Stable cycling of high-capacity red phosphorus/carbon composite anode in all-solid-state lithium-ion batteries

Using the Li metal anode in all-solid-state batteries (ASSBs) is far more challenging than initially envisioned owing to poor thermodynamic stability against solid electrolytes. Therefore, it is imperative to develop Li-ion anode alternatives for the future practical implementation of high-energy ASSBs. Here, for the first time, we demonstrate the stable cycling of red phosphorus (P)-carbon composite as a low-cost and high-capacity anode in sulfide electrolyte-based ASSBs.
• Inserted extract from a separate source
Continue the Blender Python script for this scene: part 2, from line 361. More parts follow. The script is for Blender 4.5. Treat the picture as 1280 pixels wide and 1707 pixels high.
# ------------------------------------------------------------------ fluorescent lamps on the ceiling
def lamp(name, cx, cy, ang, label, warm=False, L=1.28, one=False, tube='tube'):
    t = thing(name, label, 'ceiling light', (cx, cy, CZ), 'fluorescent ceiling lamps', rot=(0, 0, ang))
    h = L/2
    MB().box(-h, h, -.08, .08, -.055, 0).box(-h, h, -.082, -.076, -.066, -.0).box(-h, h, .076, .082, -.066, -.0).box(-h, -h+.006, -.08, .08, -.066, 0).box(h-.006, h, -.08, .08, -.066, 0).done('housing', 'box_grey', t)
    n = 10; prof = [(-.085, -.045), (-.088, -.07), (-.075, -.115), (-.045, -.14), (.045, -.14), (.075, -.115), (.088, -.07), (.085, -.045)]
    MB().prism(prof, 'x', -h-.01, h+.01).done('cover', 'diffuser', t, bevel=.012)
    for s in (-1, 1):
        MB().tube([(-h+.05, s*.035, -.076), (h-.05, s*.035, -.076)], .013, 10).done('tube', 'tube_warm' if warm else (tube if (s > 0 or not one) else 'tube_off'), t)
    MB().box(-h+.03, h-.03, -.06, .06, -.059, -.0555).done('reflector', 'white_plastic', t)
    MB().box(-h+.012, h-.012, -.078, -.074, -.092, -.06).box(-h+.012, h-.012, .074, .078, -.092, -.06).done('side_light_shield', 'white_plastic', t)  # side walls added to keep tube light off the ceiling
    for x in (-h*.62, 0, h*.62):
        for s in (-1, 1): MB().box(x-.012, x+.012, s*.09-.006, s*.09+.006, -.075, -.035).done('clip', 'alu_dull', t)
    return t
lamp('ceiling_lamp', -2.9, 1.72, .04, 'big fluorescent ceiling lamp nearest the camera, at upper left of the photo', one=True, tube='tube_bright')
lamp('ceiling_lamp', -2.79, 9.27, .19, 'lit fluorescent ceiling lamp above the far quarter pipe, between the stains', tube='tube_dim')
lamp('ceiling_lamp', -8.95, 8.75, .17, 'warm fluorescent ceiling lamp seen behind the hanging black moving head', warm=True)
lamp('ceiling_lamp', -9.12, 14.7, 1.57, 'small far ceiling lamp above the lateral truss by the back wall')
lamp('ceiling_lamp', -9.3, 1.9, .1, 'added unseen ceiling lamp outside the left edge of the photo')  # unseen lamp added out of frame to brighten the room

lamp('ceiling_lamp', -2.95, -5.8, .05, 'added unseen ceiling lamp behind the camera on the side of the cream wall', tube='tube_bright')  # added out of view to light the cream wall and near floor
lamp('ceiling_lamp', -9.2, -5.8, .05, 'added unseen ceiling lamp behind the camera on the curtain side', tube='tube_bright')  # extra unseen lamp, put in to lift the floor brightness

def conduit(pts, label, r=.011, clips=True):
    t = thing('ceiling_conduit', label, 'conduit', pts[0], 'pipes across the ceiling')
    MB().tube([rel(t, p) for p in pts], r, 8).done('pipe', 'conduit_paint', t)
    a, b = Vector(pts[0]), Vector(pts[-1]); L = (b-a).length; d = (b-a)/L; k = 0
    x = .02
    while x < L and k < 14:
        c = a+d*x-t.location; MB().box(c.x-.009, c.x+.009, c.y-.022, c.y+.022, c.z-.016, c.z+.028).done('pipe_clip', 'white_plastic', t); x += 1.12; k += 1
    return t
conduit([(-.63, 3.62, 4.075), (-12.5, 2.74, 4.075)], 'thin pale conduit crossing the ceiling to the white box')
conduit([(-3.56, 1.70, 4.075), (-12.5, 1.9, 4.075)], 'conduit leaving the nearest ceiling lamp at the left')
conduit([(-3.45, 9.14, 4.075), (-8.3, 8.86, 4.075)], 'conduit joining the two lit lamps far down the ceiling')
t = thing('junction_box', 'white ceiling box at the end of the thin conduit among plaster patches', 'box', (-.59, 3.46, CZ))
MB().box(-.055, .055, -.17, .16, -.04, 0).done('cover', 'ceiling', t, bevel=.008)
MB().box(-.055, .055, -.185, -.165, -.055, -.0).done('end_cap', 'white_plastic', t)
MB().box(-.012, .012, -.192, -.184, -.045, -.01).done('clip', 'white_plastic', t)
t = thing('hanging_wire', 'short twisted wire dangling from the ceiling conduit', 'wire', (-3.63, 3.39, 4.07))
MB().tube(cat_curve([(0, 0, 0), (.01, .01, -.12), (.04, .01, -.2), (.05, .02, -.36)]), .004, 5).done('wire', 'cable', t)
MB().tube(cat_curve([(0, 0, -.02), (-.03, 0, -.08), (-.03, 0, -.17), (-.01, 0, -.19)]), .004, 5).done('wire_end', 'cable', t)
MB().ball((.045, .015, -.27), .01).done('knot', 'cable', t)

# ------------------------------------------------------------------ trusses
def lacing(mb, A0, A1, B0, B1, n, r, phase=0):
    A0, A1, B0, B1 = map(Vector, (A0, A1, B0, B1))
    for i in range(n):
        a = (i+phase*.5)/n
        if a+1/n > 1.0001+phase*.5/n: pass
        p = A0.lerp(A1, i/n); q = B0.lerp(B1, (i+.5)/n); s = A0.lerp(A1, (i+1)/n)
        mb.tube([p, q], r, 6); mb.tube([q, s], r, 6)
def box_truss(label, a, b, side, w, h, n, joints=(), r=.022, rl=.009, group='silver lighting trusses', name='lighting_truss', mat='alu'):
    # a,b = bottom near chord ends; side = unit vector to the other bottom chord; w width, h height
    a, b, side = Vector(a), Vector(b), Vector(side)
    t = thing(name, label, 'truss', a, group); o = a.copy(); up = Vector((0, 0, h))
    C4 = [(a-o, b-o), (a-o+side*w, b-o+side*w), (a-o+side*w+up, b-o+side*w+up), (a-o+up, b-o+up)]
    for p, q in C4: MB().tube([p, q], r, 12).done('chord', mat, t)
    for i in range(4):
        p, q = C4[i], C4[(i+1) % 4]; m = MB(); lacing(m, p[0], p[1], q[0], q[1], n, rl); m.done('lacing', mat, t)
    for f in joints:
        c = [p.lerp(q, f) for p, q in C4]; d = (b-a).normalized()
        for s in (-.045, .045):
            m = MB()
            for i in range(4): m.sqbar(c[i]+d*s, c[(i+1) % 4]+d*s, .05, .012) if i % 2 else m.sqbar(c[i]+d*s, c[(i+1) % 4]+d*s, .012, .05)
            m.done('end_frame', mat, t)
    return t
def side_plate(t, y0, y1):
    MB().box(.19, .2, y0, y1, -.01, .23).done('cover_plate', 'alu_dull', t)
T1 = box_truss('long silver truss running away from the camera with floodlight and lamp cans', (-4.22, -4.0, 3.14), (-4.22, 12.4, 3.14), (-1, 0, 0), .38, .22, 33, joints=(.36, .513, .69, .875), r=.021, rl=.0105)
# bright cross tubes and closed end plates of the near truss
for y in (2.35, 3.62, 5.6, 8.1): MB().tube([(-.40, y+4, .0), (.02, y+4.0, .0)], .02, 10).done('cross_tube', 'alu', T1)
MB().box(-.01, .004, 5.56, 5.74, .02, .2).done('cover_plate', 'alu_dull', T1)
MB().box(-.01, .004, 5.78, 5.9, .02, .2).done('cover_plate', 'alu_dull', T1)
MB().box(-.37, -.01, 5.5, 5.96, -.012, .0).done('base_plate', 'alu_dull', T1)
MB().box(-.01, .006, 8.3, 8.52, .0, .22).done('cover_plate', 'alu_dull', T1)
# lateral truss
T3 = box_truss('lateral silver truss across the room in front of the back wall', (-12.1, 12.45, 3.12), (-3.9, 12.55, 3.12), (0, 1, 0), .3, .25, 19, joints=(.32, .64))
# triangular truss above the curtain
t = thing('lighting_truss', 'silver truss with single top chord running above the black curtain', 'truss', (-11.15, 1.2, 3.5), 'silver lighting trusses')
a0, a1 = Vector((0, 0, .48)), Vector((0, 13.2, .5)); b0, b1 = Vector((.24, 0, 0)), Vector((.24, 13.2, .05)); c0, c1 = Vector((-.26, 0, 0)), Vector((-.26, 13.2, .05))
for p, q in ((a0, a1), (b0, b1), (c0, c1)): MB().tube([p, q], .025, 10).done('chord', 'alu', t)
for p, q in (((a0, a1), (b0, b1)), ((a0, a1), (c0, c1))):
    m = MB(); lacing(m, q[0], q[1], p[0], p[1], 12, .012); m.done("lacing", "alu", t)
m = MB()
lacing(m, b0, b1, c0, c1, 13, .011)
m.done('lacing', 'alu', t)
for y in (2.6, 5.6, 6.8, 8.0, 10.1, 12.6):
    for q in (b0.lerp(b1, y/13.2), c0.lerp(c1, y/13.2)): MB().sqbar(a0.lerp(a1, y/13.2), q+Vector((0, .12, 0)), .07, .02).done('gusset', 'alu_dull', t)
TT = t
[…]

By loading subnanometer-scaled red P clusters in the micropores of a commercial activated carbon (AC), the electrically insulating red P can be fully activated and operable in room-temperature ASSBs. Benefiting from its medium lithiation potential and fast Li+ diffusion capability, the resultant P@AC electrode enables a record-high current density of over 18 mA cm−2 without Li dendrite formation in a symmetric cell. In a half cell, the P@AC material with a red P content of 53 wt% can deliver a high first delithiation capacity of 1438 mAh g−1 at 0.2 A g−1 and a decent capacity retention of 66.9 % after 400 cycles (running time of over 180 days). When paired with a LiNi0.8Co0.1Mn0.1O2 (NCM811) cathode, the P@AC||NCM811 full cell achieves an initial areal capacity of 2.98 mAh cm−2 and enables stable cycling over 200 cycles. This work demonstrates that the red P-carbon composite is one promising Li-ion anode candidate for long-life and high-loading ASSBs with sulfide electrolytes.